La lectura de los Hechos nos hace entender que, al comienzo de la Iglesia, la misión ad gentes, aun contando ya con misioneros "de por vida", entregados a ella por una vocación especial, de hecho era considerada como un fruto normal de la vida cristiana, un compromiso para todo creyente mediante el testimonio personal y el anuncio explícito, cuando era posible.
La presencia y la actividad del Espíritu no afectan únicamente a los individuos, sino también a la sociedad, a la historia, a los pueblos, a las culturas y a las religiones. En efecto, el Espíritu se halla en el origen de los nobles ideales y de las iniciativas de bien de la humanidad en camino; "con admirable providencia guía el curso de los tiempos y renueva la faz de la tierra". Cristo resucitado "obra ya por la virtud de su Espíritu en el corazón del hombre, no sólo despertando el anhelo del siglo futuro, sino también, por eso mismo, alentando, purificando y corroborando los generosos propósitos con que la familia humana intenta hacer más llevadera su vida y someter la tierra a este fin". Es también el Espíritu quien esparce "las semillas de la Palabra" presentes en los ritos y culturas, y los prepara para su madurez en Cristo.
29. Así el Espíritu que "sopla donde quiere" (Jn 3, 8) y "obraba ya en el mundo aun antes de que Cristo fuera glorificado", que "llena el mundo y todo lo mantiene unido, que sabe todo cuanto se habla" (Sab 1, 7), nos lleva a abrir más nuestra mirada para considerar su acción presente en todo tiempo y lugar. Es una llamada que yo mismo he hecho repetidamente y que me ha guiado en mis encuentros con los pueblos más diversos. La relación de la Iglesia con las demás religiones está guiada por un doble respeto: "Respeto por el hombre en su búsqueda de respuesta a las preguntas más profundas de la vida, y respeto por la acción del Espíritu en el hombre".
Este Espíritu es el mismo que se ha hecho presente en la encarnación, en la vida, muerte y resurrección de Jesús y que actúa en la Iglesia. No es, por consiguiente, algo alternativo a Cristo, ni viene a llenar una especie de vacío, como a veces se da por hipótesis que exista entre Cristo y el Logos. Todo lo que el Espíritu obra en los hombres y en la historia de los pueblos, así como en las culturas y religiones tiene un papel de preparación evangélica, y no puede menos de referirse a Cristo, Verbo encarnado por obra del Espíritu, "para que, hombre perfecto, salvara a todos y recapitulara todas las cosas".

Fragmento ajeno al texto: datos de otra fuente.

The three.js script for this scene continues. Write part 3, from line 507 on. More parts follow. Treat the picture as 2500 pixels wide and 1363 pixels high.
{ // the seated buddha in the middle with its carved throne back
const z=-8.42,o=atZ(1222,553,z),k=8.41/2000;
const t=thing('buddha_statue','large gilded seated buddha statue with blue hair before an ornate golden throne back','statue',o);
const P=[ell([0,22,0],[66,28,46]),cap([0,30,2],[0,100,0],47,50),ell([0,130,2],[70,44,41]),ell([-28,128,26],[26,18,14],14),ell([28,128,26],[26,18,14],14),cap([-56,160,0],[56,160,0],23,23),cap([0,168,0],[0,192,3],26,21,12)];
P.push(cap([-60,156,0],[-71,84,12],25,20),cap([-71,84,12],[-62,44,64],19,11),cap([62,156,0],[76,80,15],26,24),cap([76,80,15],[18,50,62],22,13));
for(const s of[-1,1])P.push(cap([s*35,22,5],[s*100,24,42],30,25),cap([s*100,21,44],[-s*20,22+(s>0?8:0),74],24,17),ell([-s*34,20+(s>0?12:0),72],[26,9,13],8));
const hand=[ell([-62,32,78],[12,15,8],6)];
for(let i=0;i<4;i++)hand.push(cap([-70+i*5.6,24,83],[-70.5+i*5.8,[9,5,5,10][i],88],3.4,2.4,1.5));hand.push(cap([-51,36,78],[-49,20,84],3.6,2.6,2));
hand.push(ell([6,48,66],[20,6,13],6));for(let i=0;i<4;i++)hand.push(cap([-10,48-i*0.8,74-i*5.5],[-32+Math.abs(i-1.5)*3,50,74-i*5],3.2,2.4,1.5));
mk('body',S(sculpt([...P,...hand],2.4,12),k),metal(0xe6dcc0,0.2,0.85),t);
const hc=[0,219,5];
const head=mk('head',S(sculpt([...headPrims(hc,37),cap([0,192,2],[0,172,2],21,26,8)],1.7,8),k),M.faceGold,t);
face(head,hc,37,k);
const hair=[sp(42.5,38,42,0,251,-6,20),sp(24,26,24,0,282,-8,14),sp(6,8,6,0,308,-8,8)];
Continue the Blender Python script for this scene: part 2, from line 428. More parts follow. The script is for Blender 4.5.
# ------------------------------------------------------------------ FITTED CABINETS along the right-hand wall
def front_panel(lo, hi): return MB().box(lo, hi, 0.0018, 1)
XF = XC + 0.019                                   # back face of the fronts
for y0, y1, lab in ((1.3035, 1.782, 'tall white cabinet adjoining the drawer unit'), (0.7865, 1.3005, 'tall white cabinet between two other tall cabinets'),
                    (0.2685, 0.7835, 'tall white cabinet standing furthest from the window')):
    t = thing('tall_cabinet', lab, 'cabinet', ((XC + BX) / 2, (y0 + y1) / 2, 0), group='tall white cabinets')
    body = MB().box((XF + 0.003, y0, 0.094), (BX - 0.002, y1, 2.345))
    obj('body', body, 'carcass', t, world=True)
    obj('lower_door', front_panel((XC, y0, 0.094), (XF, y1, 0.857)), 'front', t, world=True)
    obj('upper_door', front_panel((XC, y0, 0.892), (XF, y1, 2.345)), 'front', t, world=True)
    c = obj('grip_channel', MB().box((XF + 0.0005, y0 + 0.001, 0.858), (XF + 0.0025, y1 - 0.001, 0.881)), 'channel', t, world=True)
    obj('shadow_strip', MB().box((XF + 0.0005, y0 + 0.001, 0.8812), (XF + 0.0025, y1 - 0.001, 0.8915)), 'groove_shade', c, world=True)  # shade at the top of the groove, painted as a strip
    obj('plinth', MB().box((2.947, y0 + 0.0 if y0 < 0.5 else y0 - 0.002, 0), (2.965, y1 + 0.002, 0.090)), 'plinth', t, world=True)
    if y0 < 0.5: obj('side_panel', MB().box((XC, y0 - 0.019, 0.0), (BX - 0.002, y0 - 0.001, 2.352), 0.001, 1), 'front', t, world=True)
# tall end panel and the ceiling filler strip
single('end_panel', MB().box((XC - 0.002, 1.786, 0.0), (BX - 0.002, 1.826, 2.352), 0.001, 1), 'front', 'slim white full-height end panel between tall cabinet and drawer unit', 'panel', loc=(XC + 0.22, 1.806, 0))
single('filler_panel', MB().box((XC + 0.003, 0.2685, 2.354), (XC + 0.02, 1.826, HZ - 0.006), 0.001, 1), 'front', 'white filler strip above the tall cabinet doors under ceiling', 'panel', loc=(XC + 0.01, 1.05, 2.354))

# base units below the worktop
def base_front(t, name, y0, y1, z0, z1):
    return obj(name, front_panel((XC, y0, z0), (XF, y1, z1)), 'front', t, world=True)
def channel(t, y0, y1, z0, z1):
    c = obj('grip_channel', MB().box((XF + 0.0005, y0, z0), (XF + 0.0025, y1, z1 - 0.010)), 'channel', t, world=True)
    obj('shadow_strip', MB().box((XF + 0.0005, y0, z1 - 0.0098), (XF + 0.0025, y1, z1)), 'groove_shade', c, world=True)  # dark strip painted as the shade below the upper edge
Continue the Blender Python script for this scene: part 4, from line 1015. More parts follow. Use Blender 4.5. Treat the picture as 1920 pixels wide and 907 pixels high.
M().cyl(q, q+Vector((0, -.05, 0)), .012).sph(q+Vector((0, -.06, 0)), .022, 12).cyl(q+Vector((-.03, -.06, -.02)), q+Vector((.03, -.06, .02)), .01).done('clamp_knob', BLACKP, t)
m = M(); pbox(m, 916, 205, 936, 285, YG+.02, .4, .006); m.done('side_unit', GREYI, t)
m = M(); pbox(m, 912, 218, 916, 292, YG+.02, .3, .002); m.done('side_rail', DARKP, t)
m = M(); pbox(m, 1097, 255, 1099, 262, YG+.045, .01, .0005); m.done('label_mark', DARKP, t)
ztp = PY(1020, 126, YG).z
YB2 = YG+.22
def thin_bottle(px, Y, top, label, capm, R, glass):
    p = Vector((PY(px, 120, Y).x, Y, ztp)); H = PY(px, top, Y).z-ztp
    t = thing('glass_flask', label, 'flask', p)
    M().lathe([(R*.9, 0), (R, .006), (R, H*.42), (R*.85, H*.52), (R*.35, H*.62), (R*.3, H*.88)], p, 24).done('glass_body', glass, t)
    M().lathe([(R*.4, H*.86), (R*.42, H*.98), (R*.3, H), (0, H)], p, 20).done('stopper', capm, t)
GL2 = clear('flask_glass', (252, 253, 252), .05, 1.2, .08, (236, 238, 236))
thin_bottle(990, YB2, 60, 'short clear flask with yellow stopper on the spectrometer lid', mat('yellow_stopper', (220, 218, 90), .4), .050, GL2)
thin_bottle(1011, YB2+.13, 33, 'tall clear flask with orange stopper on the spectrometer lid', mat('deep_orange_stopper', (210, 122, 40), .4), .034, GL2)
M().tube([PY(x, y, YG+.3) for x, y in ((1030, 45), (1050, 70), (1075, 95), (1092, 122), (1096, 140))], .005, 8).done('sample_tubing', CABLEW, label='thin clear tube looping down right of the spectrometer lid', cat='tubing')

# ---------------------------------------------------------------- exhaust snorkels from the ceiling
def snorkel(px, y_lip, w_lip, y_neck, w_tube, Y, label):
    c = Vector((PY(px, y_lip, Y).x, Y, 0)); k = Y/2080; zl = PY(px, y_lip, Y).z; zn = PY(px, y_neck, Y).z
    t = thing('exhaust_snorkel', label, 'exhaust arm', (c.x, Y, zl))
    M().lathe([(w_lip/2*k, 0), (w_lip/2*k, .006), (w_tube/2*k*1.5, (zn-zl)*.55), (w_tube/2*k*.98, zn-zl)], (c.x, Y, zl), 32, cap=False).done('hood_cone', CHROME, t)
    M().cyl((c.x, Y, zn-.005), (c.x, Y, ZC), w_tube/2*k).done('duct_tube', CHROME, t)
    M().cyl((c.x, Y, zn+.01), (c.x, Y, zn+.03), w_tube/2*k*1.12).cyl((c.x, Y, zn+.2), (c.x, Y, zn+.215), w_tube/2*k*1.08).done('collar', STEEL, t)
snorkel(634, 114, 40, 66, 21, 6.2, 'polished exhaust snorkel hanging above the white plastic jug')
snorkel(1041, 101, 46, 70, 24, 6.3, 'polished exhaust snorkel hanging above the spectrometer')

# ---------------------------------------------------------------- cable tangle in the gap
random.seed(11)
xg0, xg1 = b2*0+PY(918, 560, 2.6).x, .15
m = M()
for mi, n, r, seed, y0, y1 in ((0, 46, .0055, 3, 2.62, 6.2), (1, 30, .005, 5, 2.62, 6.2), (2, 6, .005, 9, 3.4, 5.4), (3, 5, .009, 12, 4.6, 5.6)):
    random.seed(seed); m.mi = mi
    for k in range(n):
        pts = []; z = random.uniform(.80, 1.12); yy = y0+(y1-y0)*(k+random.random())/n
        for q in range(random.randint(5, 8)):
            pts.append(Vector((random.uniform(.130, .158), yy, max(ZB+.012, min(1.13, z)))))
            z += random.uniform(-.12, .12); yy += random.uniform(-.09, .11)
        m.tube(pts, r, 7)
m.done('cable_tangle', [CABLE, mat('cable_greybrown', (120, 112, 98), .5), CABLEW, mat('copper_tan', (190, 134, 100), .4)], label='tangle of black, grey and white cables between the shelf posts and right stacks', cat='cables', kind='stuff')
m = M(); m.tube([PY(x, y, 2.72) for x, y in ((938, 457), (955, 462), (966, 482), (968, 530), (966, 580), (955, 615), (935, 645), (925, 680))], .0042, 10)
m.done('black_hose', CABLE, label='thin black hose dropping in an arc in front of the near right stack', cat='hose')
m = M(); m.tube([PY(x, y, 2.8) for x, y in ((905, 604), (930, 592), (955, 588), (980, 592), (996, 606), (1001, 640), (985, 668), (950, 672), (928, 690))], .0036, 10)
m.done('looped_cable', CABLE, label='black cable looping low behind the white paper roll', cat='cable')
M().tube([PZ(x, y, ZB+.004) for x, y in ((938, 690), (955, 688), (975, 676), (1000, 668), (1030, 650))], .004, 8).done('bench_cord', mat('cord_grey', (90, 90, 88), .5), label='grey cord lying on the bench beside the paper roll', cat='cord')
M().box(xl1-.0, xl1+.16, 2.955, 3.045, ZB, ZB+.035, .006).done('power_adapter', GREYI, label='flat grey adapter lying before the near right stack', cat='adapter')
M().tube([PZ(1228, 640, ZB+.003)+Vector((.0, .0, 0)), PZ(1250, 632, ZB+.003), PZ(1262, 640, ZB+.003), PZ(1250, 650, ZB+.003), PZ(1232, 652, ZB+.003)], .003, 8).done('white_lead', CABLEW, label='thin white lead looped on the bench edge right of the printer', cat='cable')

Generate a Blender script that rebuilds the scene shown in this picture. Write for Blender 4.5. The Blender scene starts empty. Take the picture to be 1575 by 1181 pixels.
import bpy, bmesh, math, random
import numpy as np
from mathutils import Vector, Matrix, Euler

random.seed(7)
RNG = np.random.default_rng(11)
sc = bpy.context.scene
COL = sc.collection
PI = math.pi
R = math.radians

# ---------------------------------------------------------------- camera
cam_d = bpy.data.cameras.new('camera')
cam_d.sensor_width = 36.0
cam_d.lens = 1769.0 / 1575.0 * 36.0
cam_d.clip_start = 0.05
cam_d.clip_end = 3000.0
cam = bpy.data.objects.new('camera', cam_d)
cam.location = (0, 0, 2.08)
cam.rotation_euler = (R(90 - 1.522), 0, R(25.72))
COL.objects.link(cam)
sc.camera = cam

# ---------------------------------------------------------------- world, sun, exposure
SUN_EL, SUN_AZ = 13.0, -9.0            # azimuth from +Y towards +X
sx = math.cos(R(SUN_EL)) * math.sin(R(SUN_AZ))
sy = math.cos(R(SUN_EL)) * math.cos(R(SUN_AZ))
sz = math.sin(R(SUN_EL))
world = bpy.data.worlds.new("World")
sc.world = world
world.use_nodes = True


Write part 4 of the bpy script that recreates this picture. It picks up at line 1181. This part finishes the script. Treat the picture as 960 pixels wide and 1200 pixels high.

La acción universal del Espíritu no hay que separarla tampoco de la peculiar acción que despliega en el Cuerpo de Cristo que es la Iglesia. En efecto, es siempre el Espíritu quien actúa, ya sea cuando vivifica la Iglesia y la impulsa a anunciar a Cristo, ya sea cuando siembra y desarrolla sus dones en todos los hombres y pueblos, guiando a la Iglesia a descubrirlos, promoverlos y recibirlos mediante el diálogo. Toda clase de presencia del Espíritu ha de ser acogida con estima y gratitud; pero el discernirla compete a la Iglesia, a la cual Cristo ha dado su Espíritu para guiarla hasta la verdad completa (cf. Jn 16, 13).